### [PROBLEM TO SOLVE]
Return verbatim everything from the first line through the line that contains "COL = SC.collection", and stop there.

* Start *

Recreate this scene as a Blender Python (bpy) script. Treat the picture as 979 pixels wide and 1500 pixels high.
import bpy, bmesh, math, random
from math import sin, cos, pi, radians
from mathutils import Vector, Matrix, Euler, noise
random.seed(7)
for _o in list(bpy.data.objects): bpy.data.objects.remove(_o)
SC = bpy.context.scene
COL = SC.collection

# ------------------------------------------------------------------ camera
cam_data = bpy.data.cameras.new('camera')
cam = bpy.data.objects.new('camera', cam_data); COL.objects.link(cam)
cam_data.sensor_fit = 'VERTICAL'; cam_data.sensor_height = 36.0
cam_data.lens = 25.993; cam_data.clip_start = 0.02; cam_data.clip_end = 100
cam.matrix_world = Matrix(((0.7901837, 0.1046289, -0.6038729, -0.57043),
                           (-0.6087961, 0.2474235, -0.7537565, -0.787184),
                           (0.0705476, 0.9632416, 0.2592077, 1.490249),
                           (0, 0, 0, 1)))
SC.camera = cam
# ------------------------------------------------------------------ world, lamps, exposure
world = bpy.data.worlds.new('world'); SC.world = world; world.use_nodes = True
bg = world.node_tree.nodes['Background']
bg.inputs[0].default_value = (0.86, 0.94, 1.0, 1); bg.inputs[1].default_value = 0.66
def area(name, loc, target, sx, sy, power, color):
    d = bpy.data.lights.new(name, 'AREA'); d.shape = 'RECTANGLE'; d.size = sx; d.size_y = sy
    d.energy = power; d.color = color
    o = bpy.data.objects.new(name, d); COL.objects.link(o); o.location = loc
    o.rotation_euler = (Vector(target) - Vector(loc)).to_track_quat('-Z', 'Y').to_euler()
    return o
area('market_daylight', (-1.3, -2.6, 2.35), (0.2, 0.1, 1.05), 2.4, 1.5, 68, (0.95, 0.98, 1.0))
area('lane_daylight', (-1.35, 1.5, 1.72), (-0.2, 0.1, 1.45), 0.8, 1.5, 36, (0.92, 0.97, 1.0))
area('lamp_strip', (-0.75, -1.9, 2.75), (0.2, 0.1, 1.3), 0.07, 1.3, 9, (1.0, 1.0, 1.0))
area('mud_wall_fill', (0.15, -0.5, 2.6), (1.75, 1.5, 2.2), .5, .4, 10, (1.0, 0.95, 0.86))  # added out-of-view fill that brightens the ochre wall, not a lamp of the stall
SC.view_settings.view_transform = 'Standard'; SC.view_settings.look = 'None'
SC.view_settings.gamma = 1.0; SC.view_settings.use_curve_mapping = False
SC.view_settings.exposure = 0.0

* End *

### [SOLUTION FOR THIS TASK]
Recreate this scene as a Blender Python (bpy) script. Treat the picture as 979 pixels wide and 1500 pixels high.
import bpy, bmesh, math, random
from math import sin, cos, pi, radians
from mathutils import Vector, Matrix, Euler, noise
random.seed(7)
for _o in list(bpy.data.objects): bpy.data.objects.remove(_o)
SC = bpy.context.scene
COL = SC.collection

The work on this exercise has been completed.